* **AIM**
In the records below, locate the line containing "1280 pixels high.", then output that line and all later lines exactly, through the last one.

Scenes as source code:
==================================================
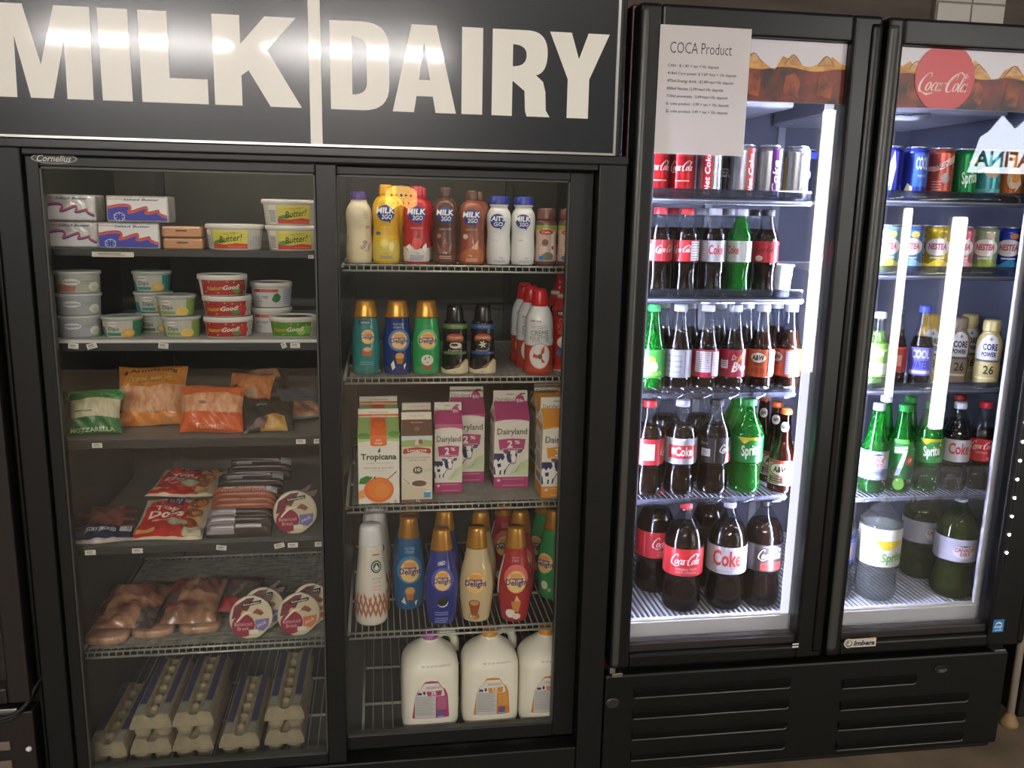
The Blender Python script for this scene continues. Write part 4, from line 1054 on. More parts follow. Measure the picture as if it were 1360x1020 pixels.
# ================================================================== STOCKING THE DAIRY FRIDGE, RIGHT DOOR
def facing(x, y, cat):      # shoppers turn round packs to face the aisle
    return -math.atan2(x, y+2.0) if cat in ('bottle', 'can', 'tub') else 0.0
def row(key, mk, px, y, z, label, cat, group, rz=0.0, **k):
    x = atx(px, y, z); rz += facing(x, y, cat)
    return put(key, mk, (x, y, z), rz, label, cat, group, **k)
def base(key, mk, px, py, z, r, label, cat, group, rz=0.0, **k):
    """stands on shelf z with the front of its foot at (px, py) in the photograph; r = radius or half depth"""
    p = spot(px, py, z); y = p.y+r; x = atx(px, y, z); rz += facing(x, y, cat)
    return put(key, mk, (x, y, z), rz, label, cat, group, **k)
z = ZS['S1']; g = 'milk drink bottles on the top right dairy shelf'
row('van', milk_bottle(.166, .0305, 'cfc4a6', '443073', .62, .885, None, MILK_ART['vanilla']), 477.5, .115, z, 'cream vanilla milk drink bottle with purple cap, leftmost on the top right shelf', 'bottle', g)
row('yel', milk_bottle(.183, .0319, 'd9a91e', 'd39a22', .45, .875, ('MILK', '2GO'), MILK_ART['yellow']), 513, .115, z, 'yellow banana milk drink bottle with blue round logo', 'bottle', g)
row('rd', milk_bottle(.181, .0322, 'b8282e', 'b8404a', .45, .875, ('MILK', '2GO'), MILK_ART['red']), 553.5, .115, z, 'red strawberry milk drink bottle with white splash at its foot', 'bottle', g)
row('br', milk_bottle(.180, .0308, '5a3a2e', '4a3430', .45, .875, ('MILK', '2GO'), MILK_ART['brown']), 591, .115, z, 'dark brown chocolate milk bottle beside the red strawberry bottle', 'bottle', g)
row('br2', milk_bottle(.174, .0318, '8a4f3c', '5a3f30', .45, .875, ('MILK', '2GO'), MILK_ART['brown2']), 626, .115, z, 'lighter brown chocolate milk bottle with orange splash, beside the white milk bottles', 'bottle', g)
row('w1', milk_bottle(.1625, .029, 'd9dad6', '26348a', .80, .88, ("LAIT'S", 'GO'), MILK_ART['white']), 661.5, .115, z, 'white milk bottle with blue cap, left of the white pair', 'bottle', g, -.1)
row('w2', milk_bottle(.1625, .029, 'd9dad6', '26348a', .80, .88, ('MILK', '2GO'), MILK_ART['white2']), 693.5, .115, z, 'white milk bottle with blue cap, right of the white pair', 'bottle', g)
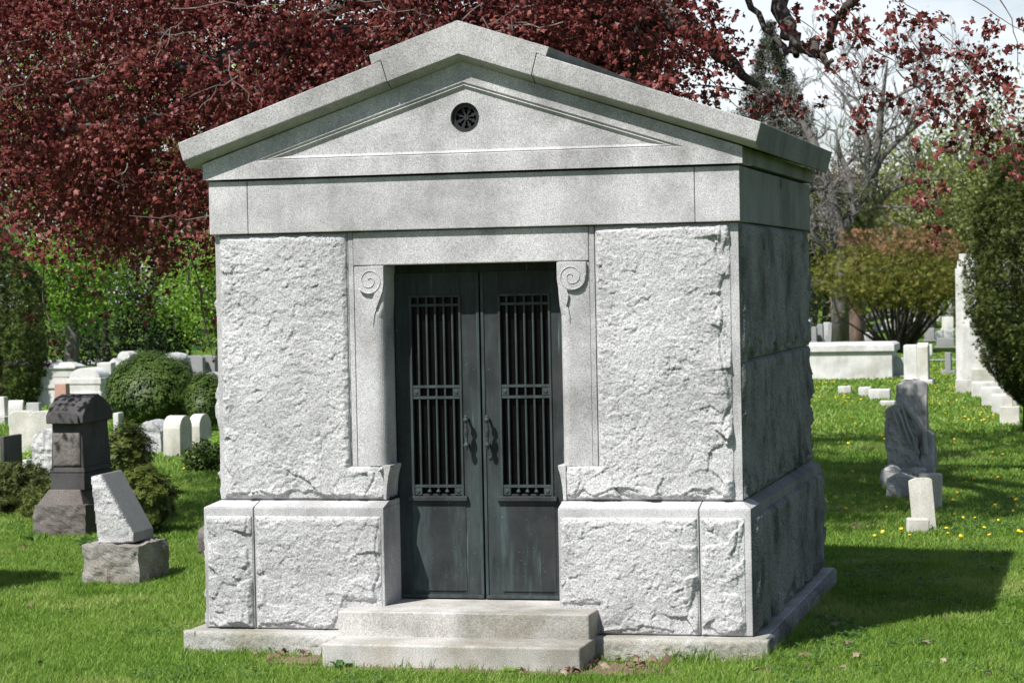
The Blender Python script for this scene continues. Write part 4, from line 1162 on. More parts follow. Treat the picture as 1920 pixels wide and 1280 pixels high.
bare_tree('bare_tree', 'tall leafless grey tree with two upright stems against the sky', base(1601, Y), [
    (wp([(1601, 660, 0), (1608, 560, 0), (1618, 480, 0)], Y, 1601), [.42, .30, .24]),
    (wp([(1618, 480, 0), (1632, 380, .3), (1640, 300, .4), (1648, 220, .5), (1655, 160, .5), (1662, 110, .5)], Y, 1601), [.20, .16, .14, .11, .07, .03]),
    (wp([(1618, 480, 0), (1626, 340, -.3), (1630, 265, -.5), (1612, 225, -.7), (1585, 180, -.8), (1550, 140, -.9)], Y, 1601), [.17, .13, .11, .08, .05, .02]),
    (wp([(1632, 330, .2), (1655, 290, .5), (1690, 255, .6), (1730, 225, .7), (1775, 200, .8)], Y, 1601), [.12, .10, .08, .05, .02]),
    (wp([(1640, 210, .5), (1660, 190, .4), (1710, 165, .3), (1760, 145, .2)], Y, 1601), [.07, .06, .04, .015]),
    (wp([(1622, 400, 0), (1660, 360, .5), (1720, 335, .9), (1780, 335, 1.2)], Y, 1601), [.09, .075, .055, .02]),
    (wp([(1620, 440, 0), (1590, 330, .6), (1570, 290, .9), (1560, 240, 1.0)], Y, 1601), [.15, .13, .10, .04])], 3, 1.15, .2, 91)
Y = 62.0
bare_tree('gnarled_tree', 'gnarled leafless tree with twisted limbs beside the tomb roof', base(1560, Y), [
    (wp([(1575, 665, 0), (1578, 520, 0), (1572, 430, 0), (1548, 330, .2), (1520, 260, .3), (1500, 225, .3), (1480, 190, .3)], Y, 1560), [.30, .24, .22, .18, .15, .10, .04]),
    (wp([(1570, 420, 0), (1545, 380, .4), (1525, 350, .6), (1500, 340, .8)], Y, 1560), [.16, .12, .09, .04]),
    (wp([(1574, 470, 0), (1550, 470, -.5), (1530, 440, -.8), (1520, 400, -.9)], Y, 1560), [.12, .09, .07, .03]),
    (wp([(1572, 440, 0), (1600, 400, .3), (1590, 340, .5), (1555, 300, .6)], Y, 1560), [.14, .11, .08, .03])], 3, .85, .15, 92, kids=3, spread=.95, up=.0, wig=.34)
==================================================
* **THE RESPONSE**
The Blender Python script for this scene continues. Write part 4, from line 1162 on. More parts follow. Treat the picture as 1920 pixels wide and 1280 pixels high.
bare_tree('bare_tree', 'tall leafless grey tree with two upright stems against the sky', base(1601, Y), [
    (wp([(1601, 660, 0), (1608, 560, 0), (1618, 480, 0)], Y, 1601), [.42, .30, .24]),
    (wp([(1618, 480, 0), (1632, 380, .3), (1640, 300, .4), (1648, 220, .5), (1655, 160, .5), (1662, 110, .5)], Y, 1601), [.20, .16, .14, .11, .07, .03]),
    (wp([(1618, 480, 0), (1626, 340, -.3), (1630, 265, -.5), (1612, 225, -.7), (1585, 180, -.8), (1550, 140, -.9)], Y, 1601), [.17, .13, .11, .08, .05, .02]),
    (wp([(1632, 330, .2), (1655, 290, .5), (1690, 255, .6), (1730, 225, .7), (1775, 200, .8)], Y, 1601), [.12, .10, .08, .05, .02]),
    (wp([(1640, 210, .5), (1660, 190, .4), (1710, 165, .3), (1760, 145, .2)], Y, 1601), [.07, .06, .04, .015]),
    (wp([(1622, 400, 0), (1660, 360, .5), (1720, 335, .9), (1780, 335, 1.2)], Y, 1601), [.09, .075, .055, .02]),
    (wp([(1620, 440, 0), (1590, 330, .6), (1570, 290, .9), (1560, 240, 1.0)], Y, 1601), [.15, .13, .10, .04])], 3, 1.15, .2, 91)
Y = 62.0
bare_tree('gnarled_tree', 'gnarled leafless tree with twisted limbs beside the tomb roof', base(1560, Y), [
    (wp([(1575, 665, 0), (1578, 520, 0), (1572, 430, 0), (1548, 330, .2), (1520, 260, .3), (1500, 225, .3), (1480, 190, .3)], Y, 1560), [.30, .24, .22, .18, .15, .10, .04]),
    (wp([(1570, 420, 0), (1545, 380, .4), (1525, 350, .6), (1500, 340, .8)], Y, 1560), [.16, .12, .09, .04]),
    (wp([(1574, 470, 0), (1550, 470, -.5), (1530, 440, -.8), (1520, 400, -.9)], Y, 1560), [.12, .09, .07, .03]),
    (wp([(1572, 440, 0), (1600, 400, .3), (1590, 340, .5), (1555, 300, .6)], Y, 1560), [.14, .11, .08, .03])], 3, .85, .15, 92, kids=3, spread=.95, up=.0, wig=.34)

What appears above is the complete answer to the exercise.